▶ Dataset section
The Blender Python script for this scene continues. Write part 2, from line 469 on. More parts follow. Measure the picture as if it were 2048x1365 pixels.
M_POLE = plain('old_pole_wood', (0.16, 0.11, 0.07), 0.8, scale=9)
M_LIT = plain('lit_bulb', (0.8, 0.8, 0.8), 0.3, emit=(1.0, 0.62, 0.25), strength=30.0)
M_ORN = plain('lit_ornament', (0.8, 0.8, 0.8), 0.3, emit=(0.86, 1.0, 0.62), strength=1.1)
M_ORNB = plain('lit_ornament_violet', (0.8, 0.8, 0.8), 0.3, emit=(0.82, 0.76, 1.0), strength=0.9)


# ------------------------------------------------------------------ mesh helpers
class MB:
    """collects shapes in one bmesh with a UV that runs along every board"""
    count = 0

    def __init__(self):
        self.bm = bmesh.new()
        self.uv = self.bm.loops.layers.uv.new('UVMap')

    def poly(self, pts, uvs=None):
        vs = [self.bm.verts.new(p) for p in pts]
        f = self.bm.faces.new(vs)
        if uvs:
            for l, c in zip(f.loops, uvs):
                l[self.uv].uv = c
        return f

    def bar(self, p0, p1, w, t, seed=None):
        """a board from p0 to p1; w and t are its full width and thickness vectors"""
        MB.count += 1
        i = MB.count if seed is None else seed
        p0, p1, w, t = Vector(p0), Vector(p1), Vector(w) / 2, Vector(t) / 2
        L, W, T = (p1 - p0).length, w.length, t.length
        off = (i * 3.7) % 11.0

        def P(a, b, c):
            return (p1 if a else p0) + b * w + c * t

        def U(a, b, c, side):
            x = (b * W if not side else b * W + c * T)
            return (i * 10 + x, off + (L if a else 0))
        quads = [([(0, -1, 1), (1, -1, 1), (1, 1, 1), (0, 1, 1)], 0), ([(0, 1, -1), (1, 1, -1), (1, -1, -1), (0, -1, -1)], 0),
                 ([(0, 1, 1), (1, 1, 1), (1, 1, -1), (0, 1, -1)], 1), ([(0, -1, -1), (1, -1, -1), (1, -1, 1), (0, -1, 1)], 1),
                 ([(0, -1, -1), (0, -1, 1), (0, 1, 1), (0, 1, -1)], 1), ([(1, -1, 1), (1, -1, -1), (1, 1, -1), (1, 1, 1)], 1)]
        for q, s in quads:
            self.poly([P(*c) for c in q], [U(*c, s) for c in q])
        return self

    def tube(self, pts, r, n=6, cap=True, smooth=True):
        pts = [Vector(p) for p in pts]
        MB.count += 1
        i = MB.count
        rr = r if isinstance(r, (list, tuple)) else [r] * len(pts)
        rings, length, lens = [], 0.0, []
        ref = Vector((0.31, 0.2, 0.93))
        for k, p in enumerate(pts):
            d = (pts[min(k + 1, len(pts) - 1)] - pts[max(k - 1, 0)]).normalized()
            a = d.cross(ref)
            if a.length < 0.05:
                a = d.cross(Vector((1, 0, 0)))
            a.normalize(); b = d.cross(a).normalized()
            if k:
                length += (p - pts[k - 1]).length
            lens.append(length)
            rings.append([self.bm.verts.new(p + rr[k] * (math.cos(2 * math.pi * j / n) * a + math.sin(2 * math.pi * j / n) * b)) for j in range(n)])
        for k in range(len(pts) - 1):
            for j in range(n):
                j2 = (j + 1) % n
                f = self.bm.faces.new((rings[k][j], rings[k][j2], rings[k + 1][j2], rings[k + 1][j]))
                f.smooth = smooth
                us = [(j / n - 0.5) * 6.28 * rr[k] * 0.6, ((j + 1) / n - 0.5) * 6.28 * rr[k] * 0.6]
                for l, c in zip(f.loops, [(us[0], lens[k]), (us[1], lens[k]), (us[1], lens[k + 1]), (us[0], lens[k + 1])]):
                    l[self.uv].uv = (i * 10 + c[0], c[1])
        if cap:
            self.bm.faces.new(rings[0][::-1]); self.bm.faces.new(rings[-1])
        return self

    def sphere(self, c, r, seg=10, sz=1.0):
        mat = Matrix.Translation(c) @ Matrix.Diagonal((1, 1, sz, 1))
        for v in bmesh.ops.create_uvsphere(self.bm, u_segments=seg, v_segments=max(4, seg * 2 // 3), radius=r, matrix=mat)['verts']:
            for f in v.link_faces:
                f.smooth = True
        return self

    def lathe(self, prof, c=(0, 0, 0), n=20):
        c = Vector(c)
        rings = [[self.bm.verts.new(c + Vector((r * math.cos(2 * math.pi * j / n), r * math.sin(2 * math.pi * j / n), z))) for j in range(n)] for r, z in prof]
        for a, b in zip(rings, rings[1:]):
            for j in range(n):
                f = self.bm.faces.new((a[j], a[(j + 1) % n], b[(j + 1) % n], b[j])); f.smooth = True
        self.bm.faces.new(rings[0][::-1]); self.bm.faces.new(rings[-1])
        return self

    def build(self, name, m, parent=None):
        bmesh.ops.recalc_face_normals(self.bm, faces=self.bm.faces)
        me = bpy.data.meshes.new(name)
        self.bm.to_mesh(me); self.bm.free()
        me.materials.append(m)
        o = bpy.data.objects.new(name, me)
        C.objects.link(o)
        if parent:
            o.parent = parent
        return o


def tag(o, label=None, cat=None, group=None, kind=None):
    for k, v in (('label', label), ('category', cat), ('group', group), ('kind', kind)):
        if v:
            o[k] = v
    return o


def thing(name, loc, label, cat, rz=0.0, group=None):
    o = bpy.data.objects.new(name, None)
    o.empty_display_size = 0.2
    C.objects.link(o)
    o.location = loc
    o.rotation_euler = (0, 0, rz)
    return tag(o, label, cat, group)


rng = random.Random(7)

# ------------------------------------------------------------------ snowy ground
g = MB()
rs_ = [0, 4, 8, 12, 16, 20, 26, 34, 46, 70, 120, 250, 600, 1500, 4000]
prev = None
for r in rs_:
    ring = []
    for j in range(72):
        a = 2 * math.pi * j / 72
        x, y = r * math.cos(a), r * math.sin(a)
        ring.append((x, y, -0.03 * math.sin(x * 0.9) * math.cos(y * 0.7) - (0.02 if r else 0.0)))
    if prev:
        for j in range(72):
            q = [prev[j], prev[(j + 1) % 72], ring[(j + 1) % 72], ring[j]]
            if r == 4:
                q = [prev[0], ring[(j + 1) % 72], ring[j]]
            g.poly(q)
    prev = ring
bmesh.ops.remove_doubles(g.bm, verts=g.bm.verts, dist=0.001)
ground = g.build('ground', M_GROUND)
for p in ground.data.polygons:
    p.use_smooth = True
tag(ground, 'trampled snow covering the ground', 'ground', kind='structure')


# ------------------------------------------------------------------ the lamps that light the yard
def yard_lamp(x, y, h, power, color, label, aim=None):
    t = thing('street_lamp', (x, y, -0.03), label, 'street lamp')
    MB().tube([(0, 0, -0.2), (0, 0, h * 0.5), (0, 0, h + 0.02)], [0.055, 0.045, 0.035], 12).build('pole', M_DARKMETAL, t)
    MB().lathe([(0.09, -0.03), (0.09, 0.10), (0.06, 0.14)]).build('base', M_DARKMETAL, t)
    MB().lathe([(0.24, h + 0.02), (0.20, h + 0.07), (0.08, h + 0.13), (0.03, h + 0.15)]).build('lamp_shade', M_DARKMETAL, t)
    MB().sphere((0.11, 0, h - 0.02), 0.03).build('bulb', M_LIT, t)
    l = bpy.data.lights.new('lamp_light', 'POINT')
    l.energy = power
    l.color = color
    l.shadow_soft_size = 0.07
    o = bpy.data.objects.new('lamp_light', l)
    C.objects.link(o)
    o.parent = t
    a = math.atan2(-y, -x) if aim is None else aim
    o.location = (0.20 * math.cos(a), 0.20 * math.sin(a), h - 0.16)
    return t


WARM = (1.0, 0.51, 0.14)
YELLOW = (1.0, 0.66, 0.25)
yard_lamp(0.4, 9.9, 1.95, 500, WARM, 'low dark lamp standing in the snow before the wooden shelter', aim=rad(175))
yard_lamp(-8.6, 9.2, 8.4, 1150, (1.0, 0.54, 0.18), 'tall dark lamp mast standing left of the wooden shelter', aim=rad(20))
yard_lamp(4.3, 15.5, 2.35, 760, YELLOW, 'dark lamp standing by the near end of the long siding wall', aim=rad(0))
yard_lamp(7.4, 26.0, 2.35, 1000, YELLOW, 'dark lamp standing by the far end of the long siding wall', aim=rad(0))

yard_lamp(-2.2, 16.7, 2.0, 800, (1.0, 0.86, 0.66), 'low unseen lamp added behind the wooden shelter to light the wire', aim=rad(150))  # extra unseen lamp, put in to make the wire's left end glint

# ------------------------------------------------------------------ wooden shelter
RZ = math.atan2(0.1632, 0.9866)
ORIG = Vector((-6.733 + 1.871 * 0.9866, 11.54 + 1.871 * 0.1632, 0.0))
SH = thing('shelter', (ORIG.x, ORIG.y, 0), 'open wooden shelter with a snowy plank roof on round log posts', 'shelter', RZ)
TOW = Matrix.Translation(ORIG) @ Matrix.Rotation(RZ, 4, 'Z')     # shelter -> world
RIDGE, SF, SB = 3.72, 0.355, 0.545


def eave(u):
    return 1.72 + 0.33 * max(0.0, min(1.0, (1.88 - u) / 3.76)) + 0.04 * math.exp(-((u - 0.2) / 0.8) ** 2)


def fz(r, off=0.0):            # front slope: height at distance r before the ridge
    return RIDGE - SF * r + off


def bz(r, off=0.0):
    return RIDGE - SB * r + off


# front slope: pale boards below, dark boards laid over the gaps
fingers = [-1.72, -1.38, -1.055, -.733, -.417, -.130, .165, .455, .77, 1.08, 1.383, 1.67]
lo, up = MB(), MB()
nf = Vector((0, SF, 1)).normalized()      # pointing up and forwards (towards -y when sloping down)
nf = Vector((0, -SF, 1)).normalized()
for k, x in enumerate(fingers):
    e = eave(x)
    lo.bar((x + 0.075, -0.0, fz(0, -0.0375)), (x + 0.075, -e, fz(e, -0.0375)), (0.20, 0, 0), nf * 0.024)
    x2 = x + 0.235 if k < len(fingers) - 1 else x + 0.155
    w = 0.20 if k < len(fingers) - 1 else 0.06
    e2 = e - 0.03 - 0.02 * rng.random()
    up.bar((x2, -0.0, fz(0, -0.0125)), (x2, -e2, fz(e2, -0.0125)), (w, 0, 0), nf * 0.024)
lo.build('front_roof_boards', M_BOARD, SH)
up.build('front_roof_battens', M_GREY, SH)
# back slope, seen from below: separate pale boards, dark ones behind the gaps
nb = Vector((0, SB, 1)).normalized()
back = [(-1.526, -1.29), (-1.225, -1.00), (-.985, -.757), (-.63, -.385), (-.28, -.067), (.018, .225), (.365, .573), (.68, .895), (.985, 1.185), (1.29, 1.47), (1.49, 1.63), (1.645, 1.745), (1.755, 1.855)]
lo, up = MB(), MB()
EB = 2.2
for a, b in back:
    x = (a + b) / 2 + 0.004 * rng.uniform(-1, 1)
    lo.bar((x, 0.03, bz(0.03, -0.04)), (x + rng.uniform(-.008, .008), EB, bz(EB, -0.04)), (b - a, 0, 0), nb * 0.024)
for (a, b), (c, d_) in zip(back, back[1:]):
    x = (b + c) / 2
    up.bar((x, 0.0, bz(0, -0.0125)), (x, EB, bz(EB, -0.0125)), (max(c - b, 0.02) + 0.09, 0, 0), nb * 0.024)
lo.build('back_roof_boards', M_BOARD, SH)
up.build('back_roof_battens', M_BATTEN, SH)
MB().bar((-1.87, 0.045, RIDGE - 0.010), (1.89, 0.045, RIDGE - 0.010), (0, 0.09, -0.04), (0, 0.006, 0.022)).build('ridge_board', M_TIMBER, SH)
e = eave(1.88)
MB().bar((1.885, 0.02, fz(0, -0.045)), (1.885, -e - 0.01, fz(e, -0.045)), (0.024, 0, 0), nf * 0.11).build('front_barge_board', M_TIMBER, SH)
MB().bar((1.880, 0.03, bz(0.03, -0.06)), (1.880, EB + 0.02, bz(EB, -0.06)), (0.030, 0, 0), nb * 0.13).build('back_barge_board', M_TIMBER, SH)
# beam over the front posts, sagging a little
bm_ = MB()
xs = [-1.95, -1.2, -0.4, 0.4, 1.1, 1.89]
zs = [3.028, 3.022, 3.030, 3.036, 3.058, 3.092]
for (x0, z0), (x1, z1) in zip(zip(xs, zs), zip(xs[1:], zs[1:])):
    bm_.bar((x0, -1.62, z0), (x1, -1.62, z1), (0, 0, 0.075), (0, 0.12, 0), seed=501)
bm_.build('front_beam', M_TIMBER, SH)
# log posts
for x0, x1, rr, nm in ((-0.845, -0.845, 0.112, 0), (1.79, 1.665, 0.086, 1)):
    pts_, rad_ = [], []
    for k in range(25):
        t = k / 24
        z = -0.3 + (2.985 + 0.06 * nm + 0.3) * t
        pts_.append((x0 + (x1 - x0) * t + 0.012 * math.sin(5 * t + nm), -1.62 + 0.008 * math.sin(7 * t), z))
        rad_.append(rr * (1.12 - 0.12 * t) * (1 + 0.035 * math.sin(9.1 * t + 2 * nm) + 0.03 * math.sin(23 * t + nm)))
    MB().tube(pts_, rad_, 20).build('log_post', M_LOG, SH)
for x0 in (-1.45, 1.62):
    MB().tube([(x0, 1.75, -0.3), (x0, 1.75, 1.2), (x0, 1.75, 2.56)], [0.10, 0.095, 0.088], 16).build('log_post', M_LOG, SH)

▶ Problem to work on
From the line holding "up.build('back_roof_battens', M_BATTEN, SH)" through the last line above, reproduce each line exactly and add nothing.

▶ Written answer
up.build('back_roof_battens', M_BATTEN, SH)
MB().bar((-1.87, 0.045, RIDGE - 0.010), (1.89, 0.045, RIDGE - 0.010), (0, 0.09, -0.04), (0, 0.006, 0.022)).build('ridge_board', M_TIMBER, SH)
e = eave(1.88)
MB().bar((1.885, 0.02, fz(0, -0.045)), (1.885, -e - 0.01, fz(e, -0.045)), (0.024, 0, 0), nf * 0.11).build('front_barge_board', M_TIMBER, SH)
MB().bar((1.880, 0.03, bz(0.03, -0.06)), (1.880, EB + 0.02, bz(EB, -0.06)), (0.030, 0, 0), nb * 0.13).build('back_barge_board', M_TIMBER, SH)
# beam over the front posts, sagging a little
bm_ = MB()
xs = [-1.95, -1.2, -0.4, 0.4, 1.1, 1.89]
zs = [3.028, 3.022, 3.030, 3.036, 3.058, 3.092]
for (x0, z0), (x1, z1) in zip(zip(xs, zs), zip(xs[1:], zs[1:])):
    bm_.bar((x0, -1.62, z0), (x1, -1.62, z1), (0, 0, 0.075), (0, 0.12, 0), seed=501)
bm_.build('front_beam', M_TIMBER, SH)
# log posts
for x0, x1, rr, nm in ((-0.845, -0.845, 0.112, 0), (1.79, 1.665, 0.086, 1)):
    pts_, rad_ = [], []
    for k in range(25):
        t = k / 24
        z = -0.3 + (2.985 + 0.06 * nm + 0.3) * t
        pts_.append((x0 + (x1 - x0) * t + 0.012 * math.sin(5 * t + nm), -1.62 + 0.008 * math.sin(7 * t), z))
        rad_.append(rr * (1.12 - 0.12 * t) * (1 + 0.035 * math.sin(9.1 * t + 2 * nm) + 0.03 * math.sin(23 * t + nm)))
    MB().tube(pts_, rad_, 20).build('log_post', M_LOG, SH)
for x0 in (-1.45, 1.62):
    MB().tube([(x0, 1.75, -0.3), (x0, 1.75, 1.2), (x0, 1.75, 2.56)], [0.10, 0.095, 0.088], 16).build('log_post', M_LOG, SH)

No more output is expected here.